Maintenant, il faudra faire avec ce logiciel. Du moins pour le moment. « Dans l’attente d’un système d’information rénové, je n’ai d’autre choix que d’accepter Louvois », a déclaré l’amiral Guillaud, qui n’a pas manqué de faire part de son inquiétude. « On n’observe aucune amélioration dans le fonctionnement de Louvois, pas plus dans la marine ou au SSA que dans l’armée de terre. Mais cela échappe aux compétences de l’état-major des armées, qui subit la situation », a-t-il avancé.

« Le personnel militaire des armées sert avec discipline, loyauté, disponibilité et un sens du devoir assumé s’il le faut jusqu’au sacrifice suprême.

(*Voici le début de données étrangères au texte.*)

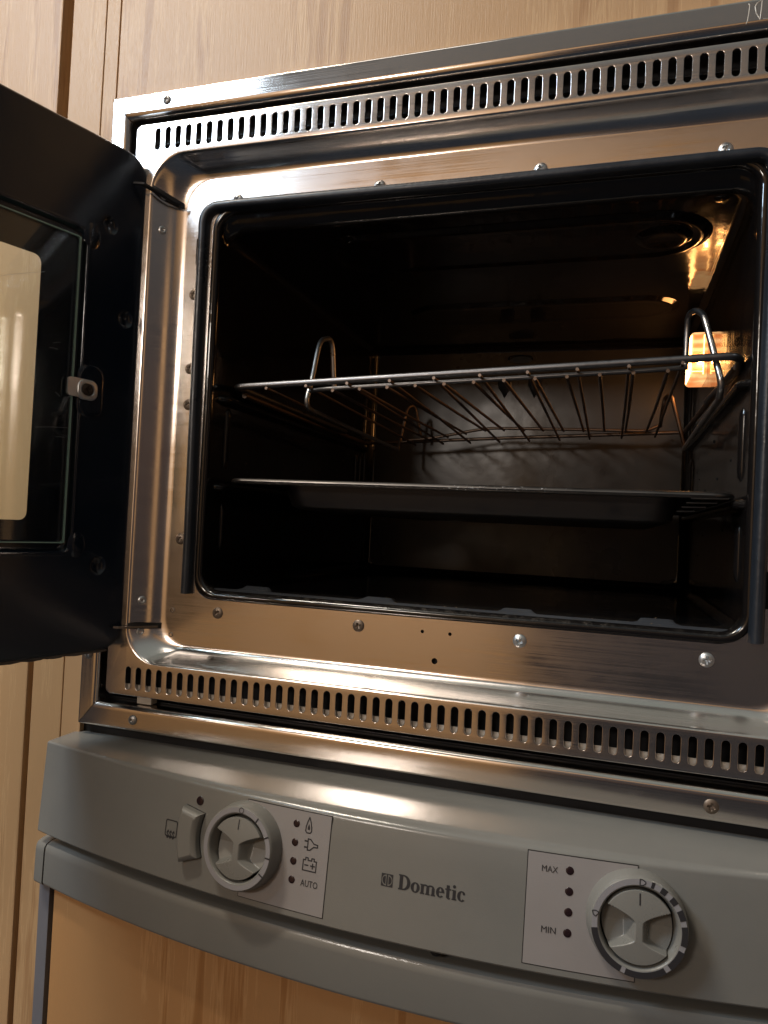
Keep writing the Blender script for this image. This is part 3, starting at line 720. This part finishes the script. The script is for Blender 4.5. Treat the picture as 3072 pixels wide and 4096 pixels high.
# ---- flat print helpers (thin lettering standing a hair proud of the panel)
class Ink:
    def __init__(s): s.b = MB()
    def poly(s, outer, holes=(), h=.16):
        vs, fs = cdt(outer, holes); s.b.add([SP(x, z, h) for x, z in vs], fs)
    def line(s, pts, w, closed=False, h=.16):
        n_ = len(pts); rng = range(n_ if closed else n_-1)
        for i in rng:
            a = Vector(pts[i]); c_ = Vector(pts[(i+1) % n_]); dd = (c_-a)
            if dd.length < 1e-6: continue
            dd.normalize(); nn = Vector((-dd.y, dd.x))*w/2; e_ = dd*w*.35
            q = [a-e_-nn, c_+e_-nn, c_+e_+nn, a-e_+nn]; s.b.add([SP(p.x, p.y, h) for p in q], [(0, 1, 2, 3)])
    def make(s, name, par, m='print'): return s.b.make(name, m, par, 0)
def text2d(s, size):
    cu = bpy.data.curves.new('t', 'FONT'); cu.body = s; cu.size = size; cu.resolution_u = 3
    o = bpy.data.objects.new('t', cu); C.objects.link(o)
    dg = bpy.context.evaluated_depsgraph_get(); me = bpy.data.meshes.new_from_object(o.evaluated_get(dg))
    vs = [(v.co.x, v.co.y) for v in me.vertices]; fs = [tuple(p.vertices) for p in me.polygons]
    bpy.data.objects.remove(o); bpy.data.curves.remove(cu); bpy.data.meshes.remove(me)
    x0 = min(v[0] for v in vs); x1 = max(v[0] for v in vs); y0 = min(v[1] for v in vs); y1 = max(v[1] for v in vs)
    return [((x-x0)/(x1-x0), (y-y0)/(y1-y0)) for x, y in vs], fs
def put_text(name, s, x0, x1, z0, z1, par, h=.62):
    vs, fs = text2d(s, 1); b = MB(); b.add([SP(x0+u*(x1-x0), z0+v*(z1-z0), h) for u, v in vs], fs); return b.make(name, 'print', par, 0)
# label plates with a shadow groove round them
def lplate(x0, x1, z0, z1):
    g_ = Ink()
    def grid(a0, a1, b0, b1, h, m):
        b = MB(); vs = []; fs = []; n_ = 16
        for i in range(n_+1):
            for j in range(9): vs.append(SP(a0+(a1-a0)*i/n_, b0+(b1-b0)*j/8, h))
        for i in range(n_):
            for j in range(8): k = i*9+j; fs.append((k, k+1, k+10, k+9))
        return b.add(vs, fs).make('label_plate' if m == 'plate' else 'plate_groove', m, cp, 40)
    grid(x0-.55, x1+.55, z0-.55, z1+.55, .10, 'holedark'); grid(x0, x1, z0, z1, .36, 'plate')
lplate(151.5, 214.8, -117.2, -55.6); lplate(343, 406, -117.2, -54.9)
H = .52
dots = Ink()
for x, z in ((189.9, -64), (190.1, -75.7), (190.3, -87.3), (190.5, -98.8), (367.7, -62.8), (367.8, -74.4), (367.9, -85.8), (367.9, -97.2)):
    b = MB(); b.lathe([(2.45, .37), (2.3, .62), (1.2, .72), (.1, .74)], SP(x, z, 0), Snrm(x, z), 16); b.make('indicator_lens', 'lens', cp, 60)
b = MB(); b.lathe([(3.1, .05), (3.0, .35), (2.4, .5), (.1, .55)], SP(111.6, -63.8, 0), Snrm(111.6, -63.8), 20); b.make('indicator_lens', 'lens', cp, 60)
put_text('lettering', 'AUTO', 197.2, 209.4, -101.0, -97.0, cp); put_text('lettering', 'MAX', 351.4, 360.8, -65.2, -61.7, cp); put_text('lettering', 'MIN', 352.8, 361.2, -98.8, -95.3, cp)
def arc(cx, cz, rx, rz, a0, a1, n_=16): return [(cx+rx*cos(radians(a0+(a1-a0)*k/n_)), cz+rz*sin(radians(a0+(a1-a0)*k/n_))) for k in range(n_+1)]
# flame
i_ = Ink(); fl2 = [(199.2, -58.6), (198.0, -61.5), (197.2, -64.6), (197.0, -67.2), (197.9, -68.3), (200.3, -68.3), (201.4, -67.2), (201.2, -64.6), (200.4, -61.5)]
i_.line(fl2, .75, True, H); i_.poly([(199.2, -62.6), (198.3, -65), (198.5, -66.4), (199.9, -66.4), (200.1, -65)], (), H); i_.make('flame_symbol', cp)
# plug
i_ = Ink(); i_.line([(199.6, -71.8), (201.5, -72.0), (204.0, -74.4), (206.8, -74.7), (206.8, -76.2), (204.0, -76.4), (201.5, -78.6), (199.6, -78.8)], .75, True, H)
i_.line([(199.4, -73.4), (197.4, -73.4)], 1.0, False, H); i_.line([(199.4, -77.2), (197.4, -77.2)], 1.0, False, H); i_.make('plug_symbol', cp)
# battery
i_ = Ink(); i_.line([(197.6, -84.9), (199.2, -84.9), (199.2, -83.4), (201, -83.4), (201, -84.9), (203.6, -84.9), (203.6, -83.4), (205.4, -83.4), (205.4, -84.9), (207.1, -84.9), (207.1, -91.3), (197.6, -91.3)], .75, True, H)
i_.line([(198.9, -88), (201.3, -88)], .8, False, H); i_.line([(203.2, -88), (206, -88)], .8, False, H); i_.line([(204.6, -86.5), (204.6, -89.5)], .8, False, H); i_.make('battery_symbol', cp)
# cooling symbol by the button
i_ = Ink(); i_.line(rr(84.4, 94.4, -92.4, -81.6, 1.2, 3), .75, True)
for k in range(3):
    x = 86.9+k*2.5; i_.line([(x, -89), (x-.7, -90.6), (x+.6, -92.0), (x-.4, -93.6)], .75); i_.line([(x-.9, -90.0), (x, -88.6), (x+.8, -89.8)], .6)
    i_.line([(x-1.2, -92.6), (x-.3, -93.9), (x+.8, -93.0)], .6)
i_.make('cooling_symbol', cp)
# brand emblem and name
i_ = Ink(); sqh = []
sq = [(252.4, -90.3), (260.1, -90.3), (260.1, -82.8), (252.4, -82.8)]
def halfring(cx, cz, sgn):
    o_ = [(cx+sgn*3.1*sin(radians(a)), cz+3.3*cos(radians(a))) for a in range(0, 181, 15)]
    n2 = [(cx+sgn*(.55+2.0*sin(radians(a))), cz+2.35*cos(radians(a))) for a in range(180, -1, -15)]
    return o_, n2
Hl = []
for sgn in (-1, 1):
    cx = 256.25+sgn*.45; o_, n2 = halfring(cx, -86.55, sgn)
    Hl.append(o_); i_.poly(n2, ())
i_.poly(sq, Hl); i_.make('emblem', cp)
# serif name, drawn glyph by glyph: (x advance in units of cap height)
def glyphs(i_, x, z, s):
    def P_(pts): return [(x0+a*s, z+b_*s) for a, b_ in pts]
    def ring(cx, cz, rx, rz, tx, tz, a0=0, a1=360):
        n_ = 22; o_ = arc(cx, cz, rx, rz, a0, a1, n_); q = arc(cx, cz, rx-tx, rz-tz, a1, a0, n_)
        if a1-a0 == 360: i_.poly(P_(o_[:-1]), [P_(q[:-1])])
        else: i_.poly(P_(o_+q))
    def bar(a, b_, c_, d_): i_.poly(P_([(a, b_), (c_, b_), (c_, d_), (a, d_)]))
    x0 = x                                           # D
    bar(.07, 0, .32, 1); bar(0, 0, .38, .09); bar(0, .91, .38, 1)
    ring(.36, .5, .52, .5, .25, .10, -90, 90)
    x0 = x+.93*s; ring(.31, .33, .33, .345, .22, .085)                    # o
    x0 = x+1.60*s                                                        # m
    bar(.05, 0, .26, .64); bar(0, 0, .32, .08); bar(0, .57, .15, .65); bar(.44, 0, .65, .48); bar(.39, 0, .71, .08); bar(.83, 0, 1.04, .48); bar(.78, 0, 1.10, .08)
    ring(.36, .46, .26, .2, .14, .11, 0, 150); ring(.75, .46, .27, .2, .14, .11, 0, 150)
    x0 = x+2.74*s; ring(.30, .33, .30, .345, .21, .085, 0, 318); bar(.10, .31, .60, .39)   # e
    x0 = x+3.38*s; bar(.09, .08, .31, .88); bar(0, .57, .43, .66); ring(.28, .14, .18, .155, .10, .075, 180, 320)   # t
    x0 = x+3.86*s; bar(.06, 0, .28, .64); bar(0, 0, .34, .08); bar(0, .57, .16, .65)        # i
    i_.poly(P_(arc(.155, .86, .11, .11, 0, 345, 14)))
    x0 = x+4.24*s; ring(.31, .33, .31, .345, .22, .085, 48, 318); i_.poly(P_(arc(.46, .51, .09, .09, 0, 345, 12)))  # c
i_ = Ink(); glyphs(i_, 263.8, -90.4, 8.9); i_.make('brand_lettering', cp)

# ---- knobs
def knob(cx, cz, marks, label):
    nv = Snrm(cx, cz); base = Vector(SP(cx, cz, 0)); ux = Vector((1, 0, 0)); ux = (ux-nv*ux.dot(nv)).normalized(); uz = nv.cross(ux); uz = uz if uz.z > 0 else -uz
    K = lambda a, b_, h: tuple(base+ux*a+uz*b_+nv*h)
    ring_ = MB(); L = []
    for r, h in ((28.6, -1.5), (28.4, 1), (27.2, 9.8), (26.7, 11.2), (26.0, 12.0), (22.9, 12.0), (22.2, 11.6), (21.5, 10.2), (20.6, 4), (20.6, -.5)):
        L.append([K(r*cos(2*pi*k/72), r*sin(2*pi*k/72), h) for k in range(72)])
    ring_.loft(L); ro = ring_.make('knob_ring', 'plastic_soft', fridge, 40, label=label)
    fa = MB(); L = [[K(r*cos(2*pi*k/72), r*sin(2*pi*k/72), 12.12) for k in range(72)] for r in (26.0, 22.9)]
    fa.loft(L).make('ring_face', 'ring', ro, 40)
    fl3 = MB(); fl3.loft([[K(20.8*cos(2*pi*k/48), 20.8*sin(2*pi*k/48), .8) for k in range(48)]], True, False); fl3.make('ring_well', 'holedark', ro, 0)
    # grip: disc with two scoops
    R = 19.9; n_ = 84; vs = []; fs = []
    def hh(x, z):
        r = sqrt(x*x+z*z)
        zz_ = z/R; w = 2.6+ (max(0, zz_-.12)**1.6)*70 + (max(0, -zz_-.34)**1.6)*95
        t_ = (abs(x)-w+1.0)/6.0; t_ = min(1, max(0, t_)); t_ = t_*t_*(3-2*t_)
        top = 12.8-1.2*(r/R)**2
        low = 12.8-10.6*(1-(.6*max(0, -zz_)) )
        e_ = min(1, max(0, (R-r)/1.2))
        return (top*(1-t_)+low*t_)
    idx = {}
    rings = 60; seg = 260
    vs.append(K(0, 0, hh(0, 0)))
    for i in range(1, rings+1):
        r = R*i/rings
        for k in range(seg): a = 2*pi*k/seg; x, z = r*cos(a), r*sin(a); vs.append(K(x, z, hh(x, z)-(.5 if i == rings else 0)))
    for k in range(seg): vs.append(K(R*1.0*cos(2*pi*k/seg), R*sin(2*pi*k/seg), 1.0))
    for k in range(seg): fs.append((0, 1+k, 1+(k+1) % seg))
    for i in range(rings):
        for k in range(seg): a = 1+i*seg+k; c_ = 1+i*seg+(k+1) % seg; fs.append((a, a+seg, c_+seg, c_))
    gk = MB().add(vs, fs).make('knob_grip', 'plastic_soft', fridge, 50)
    mk = MB(); q = [(-.38, 12.2), (.38, 12.2), (.38, 18.6), (-.38, 18.6)]
    mk.add([K(a, b_, hh(a, b_)+.25) for a, b_ in q], [(0, 1, 2, 3)]); mk.make('pointer_mark', 'print', gk, 0)
    im = MB(); HF = 12.28
    def seg_(a0, a1, r0, r1):
        n2 = max(2, int(abs(a1-a0)/4)); A0 = [K(r0*sin(radians(a0+(a1-a0)*k/n2)), r0*cos(radians(a0+(a1-a0)*k/n2)), HF) for k in range(n2+1)]
        A1 = [K(r1*sin(radians(a0+(a1-a0)*k/n2)), r1*cos(radians(a0+(a1-a0)*k/n2)), HF) for k in range(n2+1)]
        im.loft([A0, A1], close=False)
    for mk_ in marks:
        if mk_[0] == 'tick': seg_(mk_[1]-1.1, mk_[1]+1.1, 22.6, 26.2)
        elif mk_[0] == 'seg': seg_(mk_[1], mk_[2], 23.0, 26.4)
        elif mk_[0] == 'loop':
            a0, pts, w = mk_[1], mk_[2], .55
            c_, s_ = cos(radians(-a0)), sin(radians(-a0)); cx_, cz_ = 24.5*sin(radians(a0)), 24.5*cos(radians(a0))
            P2 = [Vector((cx_+p, cz_+q_)) for p, q_ in pts]
            for a, b_ in zip(P2, P2[1:]+P2[:1]):
                dd = (b_-a).normalized(); nn = Vector((-dd.y, dd.x))*w/2
                im.add([K(v_.x, v_.y, HF) for v_ in (a-nn, b_-nn, b_+nn, a+nn)], [(0, 1, 2, 3)])
    im.make('dial_marks', 'print', ro, 0)
O_ = [(1.7*cos(2*pi*k/14), 1.75*sin(2*pi*k/14)) for k in range(14)]
D_ = [(-1.6, 1.7), (0, 1.5), (1.6, .4), (1.5, -.5), (0, -1.5), (-1.6, -1.7)]
Dl = [(-1.7, 1.3), (0, 1.5), (1.7, .9), (1.5, -.2), (.1, -1.7), (-1.2, -.6)]
knob(153, -84.4, [('loop', 2, O_)]+[('tick', a) for a in (34, 64, 94, 122)], 'left dial with an O and short tick marks')
knob(406, -84.4, [('loop', 3, D_), ('loop', -80, Dl), ('seg', 14, 18), ('seg', 27, 35), ('seg', 43, 52), ('seg', 60, 73), ('seg', 80, 104), ('seg', 111, 137), ('seg', 144, 160), ('seg', 156, 196), ('seg', 202, 262)], 'right dial with dark blocks round its rim')
# rocker button left of the first knob
def button():
    KX, KZ = 153, -84.4
    def out(ins):
        L1 = []
        a0, a1 = 163-0, 203
        for k in range(13): a = radians(a0+ins*1.0+(a1-a0-ins*2.0)*k/12); L1.append((KX+(54.5-ins)*cos(a), KZ+(54.5-ins)*sin(a)))
        a0, a1 = 204, 160
        for k in range(13): a = radians(a0-ins*1.6+(a1-a0+ins*3.2)*k/12); L1.append((KX+(38.2+ins)*cos(a), KZ+(38.2+ins)*sin(a)))
        return L1
    MB().loft([[SP(x, z, .12) for x, z in out(-.5)]], True).make('button_gap', 'holedark', cp, 0)
    L = [[SP(x, z, h) for x, z in out(i)] for i, h in ((0, -.5), (0, 4.0), (.35, 5.0), (1.6, 6.6), (3.0, 7.6), (3.6, 7.8))]
    MB().loft(L, False, True).make('push_button', 'plastic_soft', fridge, 28)
button()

Il l’a choisi et l’endosse pleinement, sans jamais broncher. La moindre des choses est de lui garantir ce qui lui est dû, au plan moral comme au plan matériel. La solde est l’une des manifestations concrètes de la reconnaissance de la Nation pour les services rendus. Il ne saurait être question d’une défaillance dans ce domaine », a-t-il aussi tenu à rappeler.